The Sower of Stars |
by Lois Patiño
Spain, 2021, 25 min
Tokyo at night is dazzling, a fantasy of hypnotizing lights. Observed with distance and stillness, if you let yourself be carried away by them, you can find a meditative atmosphere there. The first thing I tried to capture was this peaceful feeling, hidden within the vertigo of a megalopolis like Tokyo.
I worked on the image with two plastic references that emerged very quickly: Zen landscape painting -from where I could underline the idea of emptiness and silence- and the cyberpunk aesthetics of films like Blade Runner -to build futuristic neon architectures by superimposing planes-.
From this atmosphere I began to think the story. I am always interested in the limbo space between life and death, imaginary and real, where the borders between both blur to make the spectral and dreamlike emerge. I wanted the story to pass through this ideas, giving shape to it from a dialogue of disembodied voices. Voices that cross the city-limbo while being both outside and inside the image, as a kind of depersonalization.

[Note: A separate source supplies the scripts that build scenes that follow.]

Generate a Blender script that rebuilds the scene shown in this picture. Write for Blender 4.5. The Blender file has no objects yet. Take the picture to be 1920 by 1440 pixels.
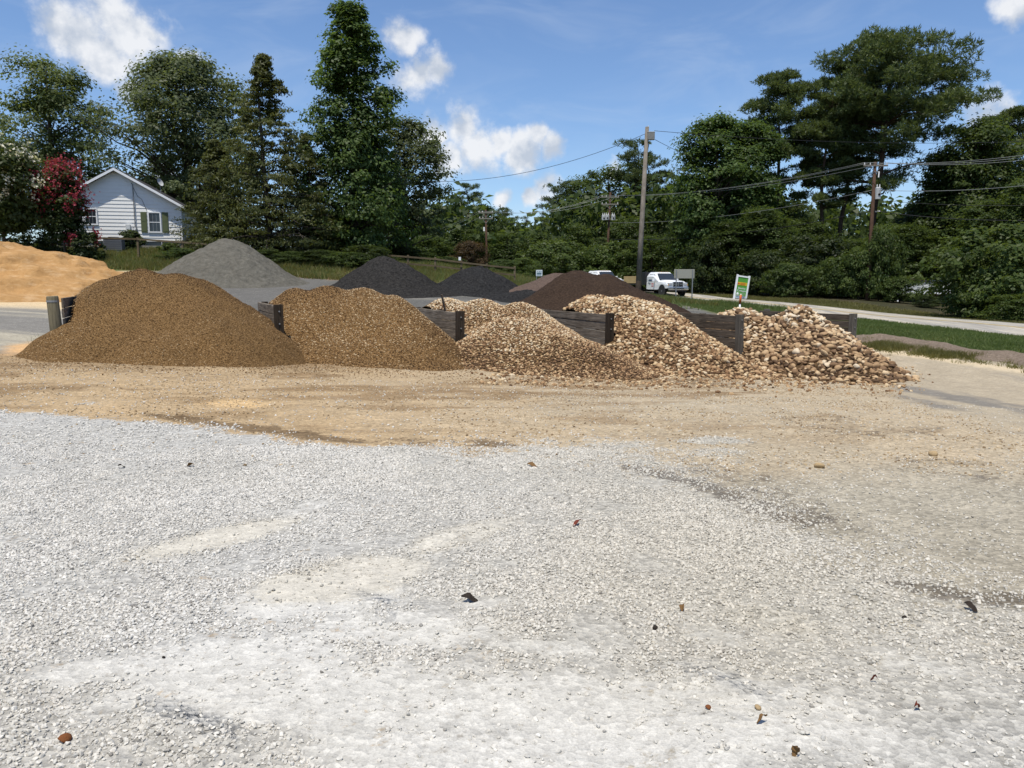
import bpy, bmesh, math, random
import numpy as np
from mathutils import Vector, Matrix, Euler

# ------------------------------------------------------------------ camera, sky, sun, exposure
sc = bpy.context.scene
C = sc.collection
EYE = 1.6
HOR = 530.0                       # horizon row in the 1920x1440 photograph
FPX = 1440.0
PITCH = math.atan((720 - HOR) / FPX)
cam_d = bpy.data.cameras.new('camera')
cam_d.sensor_width = 36.0
cam_d.lens = 36.0 * FPX / 1920.0
cam_d.clip_start = 0.05
cam_d.clip_end = 4000
cam = bpy.data.objects.new('camera', cam_d)
C.objects.link(cam)
cam.location = (0, 0, EYE)
cam.rotation_euler = (math.pi / 2 - PITCH, 0, 0)
sc.camera = cam

SUN_EL = math.radians(71)
SUN_AZ = math.radians(21)         # measured from straight behind the camera, towards the left
to_sun = Vector((-math.sin(SUN_AZ) * math.cos(SUN_EL), -math.cos(SUN_AZ) * math.cos(SUN_EL), math.sin(SUN_EL)))
sl = bpy.data.lights.new('sun', 'SUN')
sl.energy = 4.3
sl.angle = math.radians(0.55)
sl.color = (1.0, 0.94, 0.83)
so = bpy.data.objects.new('sun', sl)
C.objects.link(so)
so.location = (-30, -40, 80)
so.rotation_euler = to_sun.to_track_quat('Z', 'Y').to_euler()

sc.cycles.max_bounces = 5
sc.cycles.diffuse_bounces = 2
sc.cycles.glossy_bounces = 2
sc.cycles.transmission_bounces = 3
sc.cycles.caustics_reflective = False
sc.cycles.caustics_refractive = False
vs = sc.view_settings
vs.view_transform = 'Standard'
vs.look = 'None'
vs.exposure = 0.25
vs.gamma = 1.0
vs.use_curve_mapping = False

FW = np.array([0, math.cos(PITCH), -math.sin(PITCH)])
UP = np.array([0, math.sin(PITCH), math.cos(PITCH)])
RT = np.array([1.0, 0, 0])
CAM = np.array([0, 0, EYE])


def ray(px, py):
    return FW + RT * (px - 960) / FPX - UP * (py - 720) / FPX


def P(px, py, d):
    """world point measured from photo position and depth in metres"""
    return CAM + d * ray(px, py)


def proj(p):
    q = np.asarray(p) - CAM
    d = q @ FW
    return 960 + FPX * (q @ RT) / d, 720 - FPX * (q @ UP) / d, d


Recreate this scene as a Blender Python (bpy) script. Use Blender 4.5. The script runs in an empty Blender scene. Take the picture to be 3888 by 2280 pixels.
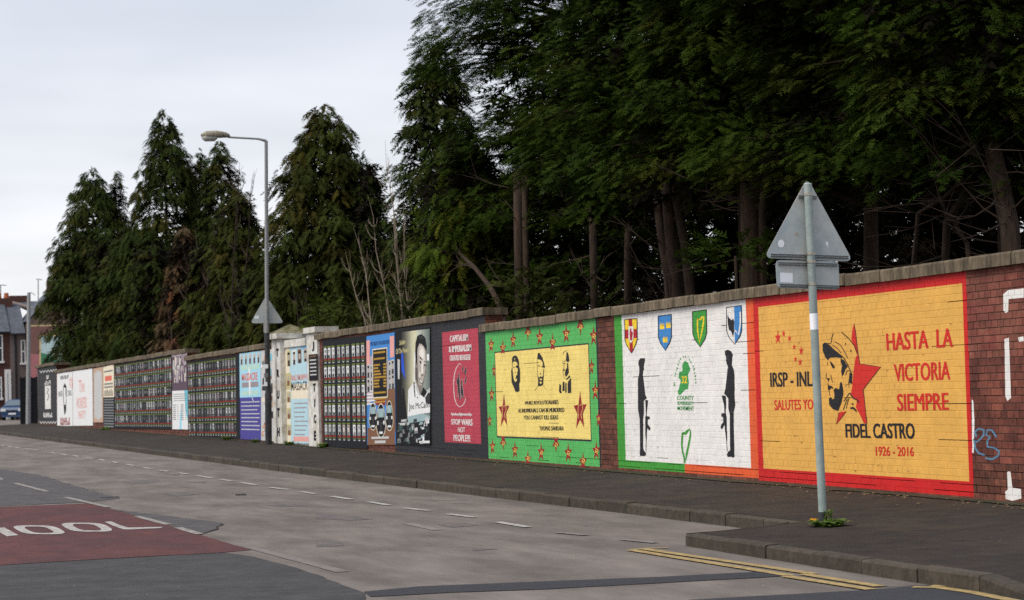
import bpy, bmesh, math, random
import numpy as np
from mathutils import Vector, Matrix
from mathutils.geometry import tessellate_polygon

random.seed(7)
rng = np.random.default_rng(11)
sc = bpy.context.scene
col = sc.collection

# ------------------------------------------------------------------ camera
# survey numbers taken from the photograph (3888 x 2280): the wall runs along world +Y,
# its face lies in the plane x = XW; z = 0 is the carriageway.
FPX, PCX, PCY = 8177.0, 1944.0, 1140.0
VPX, VPY, ROLL = -771.5, 1536.7, 0.015
CAMZ = 1.52
XW = 11.45
Yc = Vector(((VPX - PCX) / FPX, -(VPY - PCY) / FPX, -1.0)).normalized()
_a = Vector((-math.sin(ROLL), math.cos(ROLL), 0.0))
Zc = (_a - _a.dot(Yc) * Yc).normalized()
Xc = Yc.cross(Zc)
ROT = Matrix((Xc, Yc, Zc))            # camera -> world
CAM = Vector((0, 0, CAMZ))
cam = bpy.data.cameras.new('camera')
cam.sensor_width = 36.0
cam.lens = 36.0 * FPX / 3888.0
cam.clip_start = 0.1
cam.clip_end = 3000
cam.dof.use_dof = True
cam.dof.focus_distance = 23.0
cam.dof.aperture_fstop = 4.5
camo = bpy.data.objects.new('camera', cam)
camo.matrix_world = Matrix.Translation(CAM) @ ROT.to_4x4()
col.objects.link(camo)
sc.camera = camo

# ------------------------------------------------------------------ light
SUN_DIR = Vector((-0.60, -0.12, 0.79)).normalized()      # towards the sun
world = bpy.data.worlds.new('World')
sc.world = world
world.use_nodes = True
nt = world.node_tree
nt.nodes.clear()
def wn(t, **k):
    n = nt.nodes.new(t)
    for a, b in k.items():
        setattr(n, a, b)
    return n
out = wn('ShaderNodeOutputWorld')
bg = wn('ShaderNodeBackground')
bg.inputs['Strength'].default_value = 0.1
sky = wn('ShaderNodeTexSky', sky_type='NISHITA', sun_disc=False)
sky.sun_elevation = math.asin(SUN_DIR.z)
sky.sun_rotation = math.atan2(SUN_DIR.x, SUN_DIR.y)
sky.air_density = 1.0
sky.dust_density = 2.5
# thin layered cloud: stretched noise on the view direction projected to a flat cloud deck
tc = wn('ShaderNodeTexCoord')
sep = wn('ShaderNodeSeparateXYZ')
nt.links.new(tc.outputs['Generated'], sep.inputs[0])
zz = wn('ShaderNodeMath', operation='MAXIMUM'); zz.inputs[1].default_value = 0.0
nt.links.new(sep.outputs['Z'], zz.inputs[0])
zp = wn('ShaderNodeMath', operation='ADD'); zp.inputs[1].default_value = 0.12
nt.links.new(zz.outputs[0], zp.inputs[0])
dx = wn('ShaderNodeMath', operation='DIVIDE'); dy = wn('ShaderNodeMath', operation='DIVIDE')
nt.links.new(sep.outputs['X'], dx.inputs[0]); nt.links.new(zp.outputs[0], dx.inputs[1])
nt.links.new(sep.outputs['Y'], dy.inputs[0]); nt.links.new(zp.outputs[0], dy.inputs[1])
cmb = wn('ShaderNodeCombineXYZ')
nt.links.new(dx.outputs[0], cmb.inputs[0]); nt.links.new(dy.outputs[0], cmb.inputs[1])
cn = wn('ShaderNodeTexNoise')
cn.inputs['Scale'].default_value = 1.15
cn.inputs['Detail'].default_value = 3.0
cn.inputs['Roughness'].default_value = 0.5
nt.links.new(cmb.outputs[0], cn.inputs['Vector'])
cr = wn('ShaderNodeMapRange')
cr.inputs['From Min'].default_value = 0.35; cr.inputs['From Max'].default_value = 0.66
cr.inputs['To Min'].default_value = 0.74; cr.inputs['To Max'].default_value = 1.0
nt.links.new(cn.outputs['Fac'], cr.inputs['Value'])
mx = wn('ShaderNodeMix', data_type='RGBA')
nt.links.new(cr.outputs[0], mx.inputs[0])
nt.links.new(sky.outputs[0], mx.inputs[6])
hm = wn('ShaderNodeMapRange')          # milkier towards the horizon
hm.inputs['From Min'].default_value = 0.02; hm.inputs['From Max'].default_value = 0.30
nt.links.new(zz.outputs[0], hm.inputs['Value'])
ck = wn('ShaderNodeMix', data_type='RGBA')
ck.inputs[6].default_value = (9.7, 9.75, 9.9, 1); ck.inputs[7].default_value = (6.2, 6.85, 8.3, 1)
nt.links.new(hm.outputs[0], ck.inputs[0])
nt.links.new(ck.outputs[2], mx.inputs[7])
nt.links.new(mx.outputs[2], bg.inputs['Color'])
nt.links.new(bg.outputs[0], out.inputs[0])

sun = bpy.data.lights.new('sun', 'SUN')
sun.energy = 3.1
sun.angle = math.radians(40)
sun.color = (1.0, 0.95, 0.87)
suno = bpy.data.objects.new('sun', sun)
suno.rotation_euler = SUN_DIR.to_track_quat('Z', 'Y').to_euler()
suno.location = (0, 0, 60)
col.objects.link(suno)

sc.view_settings.view_transform = 'Standard'
sc.view_settings.look = 'None'
sc.view_settings.gamma = 1
sc.view_settings.use_curve_mapping = False
sc.view_settings.exposure = 0.10
sc.cycles.max_bounces = 5
sc.cycles.diffuse_bounces = 3
sc.cycles.transparent_max_bounces = 4
sc.cycles.use_denoising = False

# ------------------------------------------------------------------ survey helpers
def ray(p):
    return ROT @ Vector(((p[0] - PCX) / FPX, -(p[1] - PCY) / FPX, -1.0))
def hx(p, x=XW):
    d = ray(p); return CAM + d * (x / d.x)
def hy(p, y):
    d = ray(p); return CAM + d * (y / d.y)
def hz(p, z=0.0):
    d = ray(p); return CAM + d * ((z - CAMZ) / d.z)
def px_per_m(P):
    c = ROT.transposed() @ (Vector(P) - CAM)
    return FPX / -c.z
def crop(x0, y0, s):
    return lambda pts: [(x0 + a / s, y0 + b / s) for a, b in pts]
C1 = crop(0, 1000, 2.111); C2 = crop(400, 1200, 2.6875); C3 = crop(880, 1080, 2.2057)
C4 = crop(1180, 1180, 2.5486); C5 = crop(1780, 1150, 2.24); C6 = crop(2250, 1080, 1.92)
C7 = crop(2830, 950, 1.4783); K1 = crop(3090, 1210, 3.4357); K2 = crop(1920, 1320, 7.7778)
K3 = crop(2400, 1340, 3.525); K4 = crop(2720, 1310, 3.284); K5 = crop(1500, 1230, 3.1429)
K6 = crop(1390, 1250, 3.2833); K7 = crop(1680, 1240, 3.2133); K8 = crop(2530, 1330, 3.2867)
G1 = crop(0, 1650, 1.9385); G2 = crop(1200, 1600, 1.9385); G3 = crop(2300, 1750, 1.587)
D = lambda x, y: (x * 1.54286, y * 1.54286)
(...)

I constructed the dialogues from a certain poetic crypticism inspired by the koan -mystical teachings of Zen Buddhism-. And they gradually settled down, from readings, in a script more of an editor than a writer, like a book of aphorisms that keeps little jewels. Very condensed thoughts related mainly to contemplation, because this was the biggest challenge for me here: to find a balance between narration and contemplation, between text and image, ensuring that they enhance each other, despite each one demands a different attention from us: one more sensitive, the other more rational.